## TO DO
Please quote the material exactly, every line of it.

= = = = = = =

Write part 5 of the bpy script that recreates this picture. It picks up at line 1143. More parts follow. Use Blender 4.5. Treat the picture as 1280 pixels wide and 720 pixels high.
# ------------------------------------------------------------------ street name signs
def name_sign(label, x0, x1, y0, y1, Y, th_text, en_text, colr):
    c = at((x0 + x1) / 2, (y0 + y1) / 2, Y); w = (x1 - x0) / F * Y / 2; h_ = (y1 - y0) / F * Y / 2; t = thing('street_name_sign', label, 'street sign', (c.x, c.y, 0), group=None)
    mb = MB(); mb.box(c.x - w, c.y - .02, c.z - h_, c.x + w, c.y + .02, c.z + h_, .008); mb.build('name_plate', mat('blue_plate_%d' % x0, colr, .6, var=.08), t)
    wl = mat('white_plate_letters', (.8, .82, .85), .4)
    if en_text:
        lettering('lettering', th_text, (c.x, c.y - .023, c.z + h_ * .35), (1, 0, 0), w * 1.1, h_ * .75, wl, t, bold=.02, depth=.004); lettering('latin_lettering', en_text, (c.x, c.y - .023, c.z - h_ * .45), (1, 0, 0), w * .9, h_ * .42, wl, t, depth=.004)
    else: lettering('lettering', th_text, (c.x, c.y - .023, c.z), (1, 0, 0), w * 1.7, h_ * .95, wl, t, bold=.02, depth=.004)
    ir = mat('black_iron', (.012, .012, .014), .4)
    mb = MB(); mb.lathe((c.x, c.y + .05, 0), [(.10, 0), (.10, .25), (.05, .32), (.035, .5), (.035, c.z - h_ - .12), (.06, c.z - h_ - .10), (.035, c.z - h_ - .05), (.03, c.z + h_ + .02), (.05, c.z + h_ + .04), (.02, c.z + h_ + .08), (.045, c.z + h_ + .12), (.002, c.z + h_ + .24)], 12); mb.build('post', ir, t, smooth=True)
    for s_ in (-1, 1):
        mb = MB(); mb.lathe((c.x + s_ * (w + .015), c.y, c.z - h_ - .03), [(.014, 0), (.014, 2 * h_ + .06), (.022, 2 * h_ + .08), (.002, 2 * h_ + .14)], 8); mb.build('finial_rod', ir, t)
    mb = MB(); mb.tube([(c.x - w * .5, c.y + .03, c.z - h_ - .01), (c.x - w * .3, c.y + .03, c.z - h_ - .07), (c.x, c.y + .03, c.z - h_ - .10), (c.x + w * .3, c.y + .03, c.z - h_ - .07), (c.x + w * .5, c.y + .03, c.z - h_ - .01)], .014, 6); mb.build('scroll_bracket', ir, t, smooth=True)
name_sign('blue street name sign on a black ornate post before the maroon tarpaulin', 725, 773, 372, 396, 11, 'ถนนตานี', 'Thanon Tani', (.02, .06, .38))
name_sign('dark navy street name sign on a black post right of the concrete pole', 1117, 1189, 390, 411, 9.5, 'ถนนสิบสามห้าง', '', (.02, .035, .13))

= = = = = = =

## TASK RESPONSE
Write part 5 of the bpy script that recreates this picture. It picks up at line 1143. More parts follow. Use Blender 4.5. Treat the picture as 1280 pixels wide and 720 pixels high.
# ------------------------------------------------------------------ street name signs
def name_sign(label, x0, x1, y0, y1, Y, th_text, en_text, colr):
    c = at((x0 + x1) / 2, (y0 + y1) / 2, Y); w = (x1 - x0) / F * Y / 2; h_ = (y1 - y0) / F * Y / 2; t = thing('street_name_sign', label, 'street sign', (c.x, c.y, 0), group=None)
    mb = MB(); mb.box(c.x - w, c.y - .02, c.z - h_, c.x + w, c.y + .02, c.z + h_, .008); mb.build('name_plate', mat('blue_plate_%d' % x0, colr, .6, var=.08), t)
    wl = mat('white_plate_letters', (.8, .82, .85), .4)
    if en_text:
        lettering('lettering', th_text, (c.x, c.y - .023, c.z + h_ * .35), (1, 0, 0), w * 1.1, h_ * .75, wl, t, bold=.02, depth=.004); lettering('latin_lettering', en_text, (c.x, c.y - .023, c.z - h_ * .45), (1, 0, 0), w * .9, h_ * .42, wl, t, depth=.004)
    else: lettering('lettering', th_text, (c.x, c.y - .023, c.z), (1, 0, 0), w * 1.7, h_ * .95, wl, t, bold=.02, depth=.004)
    ir = mat('black_iron', (.012, .012, .014), .4)
    mb = MB(); mb.lathe((c.x, c.y + .05, 0), [(.10, 0), (.10, .25), (.05, .32), (.035, .5), (.035, c.z - h_ - .12), (.06, c.z - h_ - .10), (.035, c.z - h_ - .05), (.03, c.z + h_ + .02), (.05, c.z + h_ + .04), (.02, c.z + h_ + .08), (.045, c.z + h_ + .12), (.002, c.z + h_ + .24)], 12); mb.build('post', ir, t, smooth=True)
    for s_ in (-1, 1):
        mb = MB(); mb.lathe((c.x + s_ * (w + .015), c.y, c.z - h_ - .03), [(.014, 0), (.014, 2 * h_ + .06), (.022, 2 * h_ + .08), (.002, 2 * h_ + .14)], 8); mb.build('finial_rod', ir, t)
    mb = MB(); mb.tube([(c.x - w * .5, c.y + .03, c.z - h_ - .01), (c.x - w * .3, c.y + .03, c.z - h_ - .07), (c.x, c.y + .03, c.z - h_ - .10), (c.x + w * .3, c.y + .03, c.z - h_ - .07), (c.x + w * .5, c.y + .03, c.z - h_ - .01)], .014, 6); mb.build('scroll_bracket', ir, t, smooth=True)
name_sign('blue street name sign on a black ornate post before the maroon tarpaulin', 725, 773, 372, 396, 11, 'ถนนตานี', 'Thanon Tani', (.02, .06, .38))
name_sign('dark navy street name sign on a black post right of the concrete pole', 1117, 1189, 390, 411, 9.5, 'ถนนสิบสามห้าง', '', (.02, .035, .13))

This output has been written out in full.